Work through the following lines and count those that hold the word "from". Reply with that number only.

─── Information shown ───

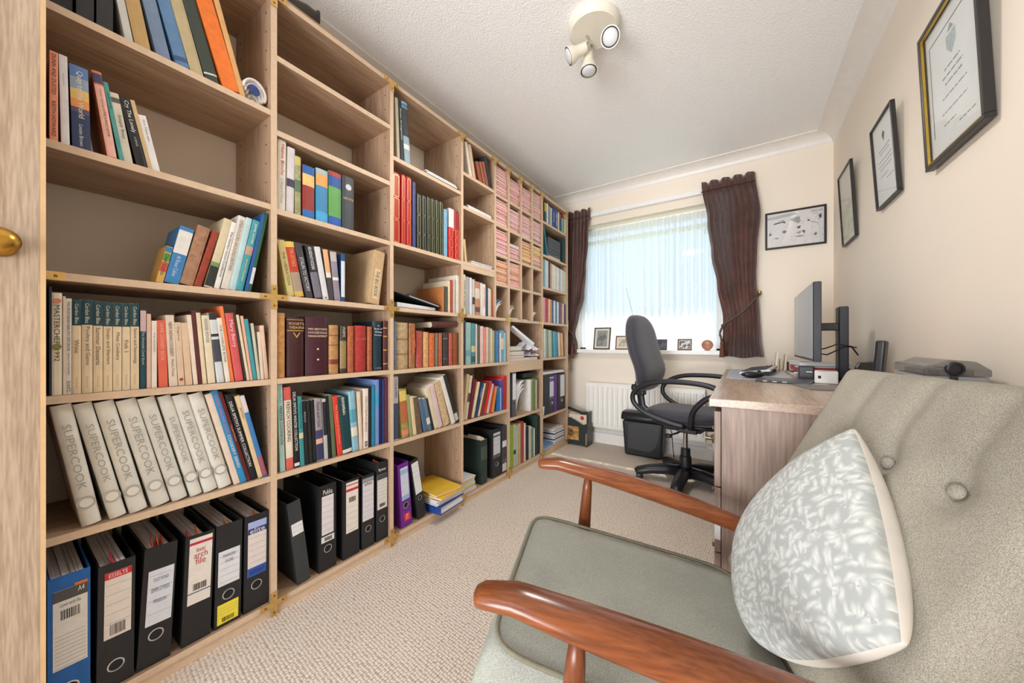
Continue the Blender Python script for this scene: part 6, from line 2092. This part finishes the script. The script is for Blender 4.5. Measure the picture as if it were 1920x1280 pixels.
# seat cushion: domed slab that falls towards the back
def seat_pt(u, v, top):
    # u 0..1 front to back, v 0..1 near to far ; rounded corners
    U0, U1, V0, V1 = -.022, .55, -SW - .012, .012
    x = U0 + (U1 - U0) * u
    y = V0 + (V1 - V0) * v
    e = min(1, min(u, 1 - u) / .055) ** .5 if min(u, 1 - u) < .055 else 1
    f = min(1, min(v, 1 - v) / .06) ** .5 if min(v, 1 - v) < .06 else 1
    z = ZS - SS * max(x, 0)
    k = min(e, 1) * min(f, 1)
    if top:
        return (x, y, z - .055 + .055 * k + .006 * sin(pi * u) * sin(pi * v))
    return (x + .006, y, z - .062 - .055 * k)
g = G()
us = [0, .004, .012, .025, .04, .055] + [.055 + .89 * k / 12 for k in range(1, 12)] + [.945, .96, .975, .988, .996, 1]
def grid2(g, fn, A, B):
    vs = [fn(a, b) for a in A for b in B]
    nb = len(B)
    g.add(vs, [(i * nb + j, (i + 1) * nb + j, (i + 1) * nb + j + 1, i * nb + j + 1) for i in range(len(A) - 1) for j in range(nb - 1)])
grid2(g, lambda a, b: seat_pt(a, b, True), us, us)
grid2(g, lambda a, b: seat_pt(a, b, False), us, us)
n0 = len(us)
per = [i * n0 for i in range(n0)] + [(n0 - 1) * n0 + j for j in range(1, n0)] + [i * n0 + n0 - 1 for i in range(n0 - 2, -1, -1)] + [j for j in range(n0 - 2, 0, -1)]
off = n0 * n0
g.add([], [])
for a, b in zip(per, per[1:] + per[:1]):
    g.f.append((a, b, b + off, a + off))
    g.m.append(0)
part('seat_cushion', g, m_tw2, r, smooth=True)
# piping round the top of the seat
pp = []
for k in range(64):
    t = k / 64 * 2 * pi
    cs, sn = cos(t), sin(t)
    x = .264 + .262 * math.copysign(abs(cs) ** .22, cs)
    y = -SW / 2 + (SW / 2 - .006) * math.copysign(abs(sn) ** .22, sn)
    pp.append((x, y, ZS - SS * x - .0005))
pp.append(pp[0])
part('seat_piping', G().tube(pp, .0045, 6), m_pipe, r, smooth=True)
# buttoned back cushion, leaning back
BT = atan2(.28, .53)
bz, bx = Vector((sin(BT), 0, cos(BT))), Vector((-cos(BT), 0, sin(BT)))     # up along the back, and out of its front
B0 = Vector((.506, 0, .326))
BH = .615
btn = [(-.115 - .1265 * i, .42) for i in range(3)] + [(-.115 - .1265 * i, .22) for i in range(3)]
def back_pt(u, v, front):
    """u along width (near to far), v up"""
    V0, V1 = -SW - .012, .012
    y = V0 + (V1 - V0) * u
    hgt = v * BH
    e = 1 - (max(0, 1 - min(u, 1 - u) / .07)) ** 2.4
    f = 1 - (max(0, 1 - min(v, 1 - v) / .07)) ** 2.4
    k = max(0, min(e, f)) ** .5
    if front:
        d = 0.0
        for (by, bh) in btn:
            rr2 = ((y - by) / .034) ** 2 + ((hgt - bh) / .034) ** 2
            d += .026 * math.exp(-rr2)
            # pull folds running from each button to the top edge
            if hgt > bh and bh > .3:
                d += .008 * math.exp(-((y - by) / .018) ** 2) * min(1, (hgt - bh) / .05)
        dep = -.06 + .075 * k - d * k + .012 * sin(pi * u) * sin(pi * v)
        w = .012 * (1 - k)
        return B0 + Vector((0, y, 0)) + bz * hgt + bx * (dep - .006) 
    dep = -.075 - .045 * k
    return B0 + Vector((0, y, 0)) + bz * hgt + bx * dep
g = G()
A = [0, .006, .016, .03, .048, .07] + [.07 + .86 * k / 40 for k in range(1, 40)] + [.93, .952, .97, .984, .994, 1]
Bv = [0, .006, .016, .03, .048, .07] + [.07 + .86 * k / 40 for k in range(1, 40)] + [.93, .952, .97, .984, .994, 1]
grid2(g, lambda a, b: back_pt(a, b, True), A, Bv)
grid2(g, lambda a, b: back_pt(a, b, False), A, Bv)
n0 = len(A)
per = [i * n0 for i in range(n0)] + [(n0 - 1) * n0 + j for j in range(1, n0)] + [i * n0 + n0 - 1 for i in range(n0 - 2, -1, -1)] + [j for j in range(n0 - 2, 0, -1)]
off = n0 * n0
for a, b in zip(per, per[1:] + per[:1]):
    g.f.append((a, b, b + off, a + off))
    g.m.append(0)
bk = part('back_cushion', g, m_tw, r, smooth=True)
for (by, bh) in btn:
    p = B0 + Vector((0, by, 0)) + bz * bh + bx * -.004
    part('button', G().lathe([(.001, -.004), (.010, -.003), (.0125, .002), (.010, .007), (.004, .0095), (.0005, .0098)], 16, p, bx), m_tw, bk, smooth=True)
pb = []
for k in range(80):
    t = k / 80 * 2 * pi
    cs, sn = cos(t), sin(t)
    y = -SW / 2 + (SW / 2 + .012) * math.copysign(abs(cs) ** .2, cs)
    hh = BH / 2 + (BH / 2) * math.copysign(abs(sn) ** .2, sn)
    pb.append(B0 + Vector((0, y, 0)) + bz * hh + bx * -.066)
pb.append(pb[0])
part('back_piping', G().tube(pb, .0045, 6), m_pipe, r, smooth=True)
# arms: paddles that fall and draw in towards the back
def arm(sgn, y0):
    g = G()
    pts, rs, fl = [], [], []
    N = 30
    for k in range(N + 1):
        t = 0 if k == 0 else (.006 if k == 1 else (.02 if k == 2 else k / N))
        x = .002 + .60 * t
        y = y0 - sgn * .061 * (x) + sgn * .016 * sin(pi * t)
        z = .553 - .23 * x + .010 * sin(pi * t) - .018 * max(0, 1 - t / .12) ** 2
        pts.append((x, y, z))
        w = .0185 + .0195 * sin(pi * min(1, .10 + t * .75))
        w *= (0.45, .80, .94, 1)[min(k, 3)]
        rs.append(w)
        fl.append(.64)
    g.tube(pts, rs, 14, 0, fl)
    return part('armrest', g, m_teak, r, smooth=True)
arm(1, .056)
arm(-1, -SW - .049)
def limb(name, a, b, r0, r1, r2):
    a, b = Vector(a), Vector(b)
    part(name, G().tube([a, a.lerp(b, .08), a.lerp(b, .5), a.lerp(b, .92), b], [r0 * .8, r0, r1, r2, r2 * .7], 14), m_teakz, r, smooth=True)
for y, sg in ((.060, 1), (-SW - .054, -1)):
    limb('front_leg', (.115, y + sg * .012, .0), (.155, y, .512), .013, .023, .014)
    limb('back_leg', (.66, y * 1 + sg * .006, .0), (.565, y - sg * .035, .418), .013, .021, .015)
    part('side_rail', G().box(.12, .62, min(y - sg * .03, y - sg * .012), max(y - sg * .03, y - sg * .012), .235, .285), m_teak, r, bevel=.006, seg=2)
part('front_rail', G().box(.10, .122, -SW - .03, .03, .23, .285), m_teakz, r, bevel=.004)
part('back_rail', G().box(.60, .622, -SW - .03, .03, .21, .265), m_teakz, r, bevel=.004)
for y in (-SW - .02, .02):
    part('back_frame', G().tube([(.62, y, .24), tuple(B0 + Vector((0, y, 0)) + bz * .55 + bx * -.13)], .016, 10), m_teakz, r, smooth=True)

# scatter cushion leaning in the chair ------------------------------------------
def leaf_mat():
    m, t, b = newmat('leaf_print_fabric')
    co = t.nodes.new('ShaderNodeTexCoord')
    nz = t.nodes.new('ShaderNodeTexNoise')
    nz.inputs['Scale'].default_value = 14
    nz.inputs['Detail'].default_value = 2
    t.links.new(co.outputs['UV'], nz.inputs['Vector'])
    mixv = t.nodes.new('ShaderNodeMix')
    mixv.data_type = 'RGBA'
    mixv.inputs[0].default_value = .05
    t.links.new(co.outputs['UV'], mixv.inputs[6])
    t.links.new(nz.outputs['Color'], mixv.inputs[7])
    vals = []
    for rot, sc in ((.5, (13, 34, 1)), (-.7, (32, 14, 1))):
        mp = t.nodes.new('ShaderNodeMapping')
        mp.inputs['Rotation'].default_value = (0, 0, rot)
        mp.inputs['Scale'].default_value = sc
        t.links.new(mixv.outputs[2], mp.inputs[0])
        v = t.nodes.new('ShaderNodeTexVoronoi')
        v.voronoi_dimensions = '2D'
        v.feature = 'F1'
        v.inputs['Scale'].default_value = 1.0
        t.links.new(mp.outputs[0], v.inputs['Vector'])
        r1 = t.nodes.new('ShaderNodeValToRGB')
        e = r1.color_ramp.elements
        e[0].position = .05
        e[0].color = lin((206, 208, 202)) + (1,)
        e[1].position = .56
        e[1].color = lin((166, 170, 167)) + (1,)
        m1 = e.new(.30)
        m1.color = lin((188, 191, 186)) + (1,)
        t.links.new(v.outputs['Distance'], r1.inputs[0])
        vals.append((r1, v))
    sel = t.nodes.new('ShaderNodeTexNoise')
    sel.inputs['Scale'].default_value = 11
    t.links.new(co.outputs['UV'], sel.inputs['Vector'])
    st = t.nodes.new('ShaderNodeMath')
    st.operation = 'GREATER_THAN'
    st.inputs[1].default_value = .5
    t.links.new(sel.outputs['Fac'], st.inputs[0])
    mx = t.nodes.new('ShaderNodeMix')
    mx.data_type = 'RGBA'
    t.links.new(st.outputs[0], mx.inputs[0])
    t.links.new(vals[0][0].outputs[0], mx.inputs[6])
    t.links.new(vals[1][0].outputs[0], mx.inputs[7])
    t.links.new(mx.outputs[2], b.inputs['Base Color'])
    b.inputs['Roughness'].default_value = .85
    return m


Tc, Lc, Bc, Rc = Vector((.672, -.225, .775)), Vector((.505, -.095, .505)), Vector((.445, -.305, .325)), Vector((.567, -.495, .53))
nrm = (Lc - Bc + Tc - Rc).cross(Rc - Bc + Tc - Lc).normalized()
if nrm.x > 0:
    nrm = -nrm
def cush(u, v, front):
    a_, b_ = 2 * u - 1, 2 * v - 1
    kr = .16 + .26 * (1 - u)
    u, v = .5 + .5 * a_ * (1 - kr * b_ * b_) ** .5, .5 + .5 * b_ * (1 - kr * a_ * a_) ** .5
    e = (max(0, 1 - a_ * a_) * max(0, 1 - b_ * b_)) ** .34
    p = (Bc * (1 - u) + Rc * u) * (1 - v) + (Lc * (1 - u) + Tc * u) * v
    ctr = (Bc + Rc + Lc + Tc) / 4
    wr = .004 * sin(9 * u + 5 * v) * sin(7 * v - 3 * u) * e
    if front:
        return p + nrm * (.046 * e + wr + .004)
    return p - nrm * (.085 * e ** 1.2 + .002)
g = G()
N = 28
A = [.5 - .5 * cos(pi * k / N) for k in range(N + 1)]
grid2(g, lambda a, b: cush(a, b, True), A, A)
nf = len(g.f)
grid2(g, lambda a, b: cush(a, b, False), A, A)
n0 = N + 1
per = [i * n0 for i in range(n0)] + [(n0 - 1) * n0 + j for j in range(1, n0)] + [i * n0 + n0 - 1 for i in range(n0 - 2, -1, -1)] + [j for j in range(n0 - 2, 0, -1)]
for a, b in zip(per, per[1:] + per[:1]):
    g.f.append((a, b, b + n0 * n0, a + n0 * n0))
    g.m.append(0)
g.m = [0] * nf + [1] * (len(g.f) - nf)
cu = part('scatter_cushion', g, [leaf_mat(), M((226, 220, 210), .85, 0, .05, 20, 'cream_cotton')], None, AO, (0, 0, PH), smooth=True)
uvl = cu.data.uv_layers.new(name='UVMap')
for poly in cu.data.polygons:
    for li in poly.loop_indices:
        vi = cu.data.loops[li].vertex_index % (n0 * n0)
        uvl.data[li].uv = (A[vi // n0], A[vi % n0])
tag(cu, 'grey leaf-print scatter cushion with cream back leaning in the armchair', 'cushion')

# ------------------------------------------------------------------ garden outside the window
struct('garden_ground', G().box(-9, 8, YF + .3, 16, -.5, -.3), M((150, 170, 110), .9, 0, .2, 3))
def tree(label, x, y, z0, z1, rad, n, seed, rgb):
    q = random.Random(seed)
    t = thing('garden_tree', label, 'tree', (x, y, -.3))
    part('trunk', G().tube([(0, 0, 0), (.03, 0, (z0 + z1) / 4), (0, .02, (z0 + z1) / 2)], [.09, .07, .04], 10), M((110, 90, 70), .9, 0, .2, 20), t, smooth=True)
    g = G()
    for k in range(n):
        while True:
            p = Vector((q.uniform(-1, 1), q.uniform(-1, 1), q.uniform(-1, 1)))
            if .2 < p.length < 1:
                break
        c = Vector((p.x * rad, p.y * rad * .7, (z0 + z1) / 2 + .3 + p.z * (z1 - z0) / 2))
        a = Vector((q.uniform(-1, 1), q.uniform(-1, 1), q.uniform(-1, 1))).normalized()
        b = a.orthogonal().normalized()
        s = q.uniform(.06, .12)
        g.add([c - a * s, c + b * s * .5, c + a * s, c - b * s * .5], [(0, 1, 2, 3)])
    lf = part('foliage', g, M(rgb, .7, 0, .25, 4), t, fix=False)
    lf['kind'] = 'stuff'
tree('leafy green tree seen through the right of the net curtain', .05, 6.6, 1.8, 4.6, .6, 500, 2, (120, 160, 80))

───

Reply ▸ 2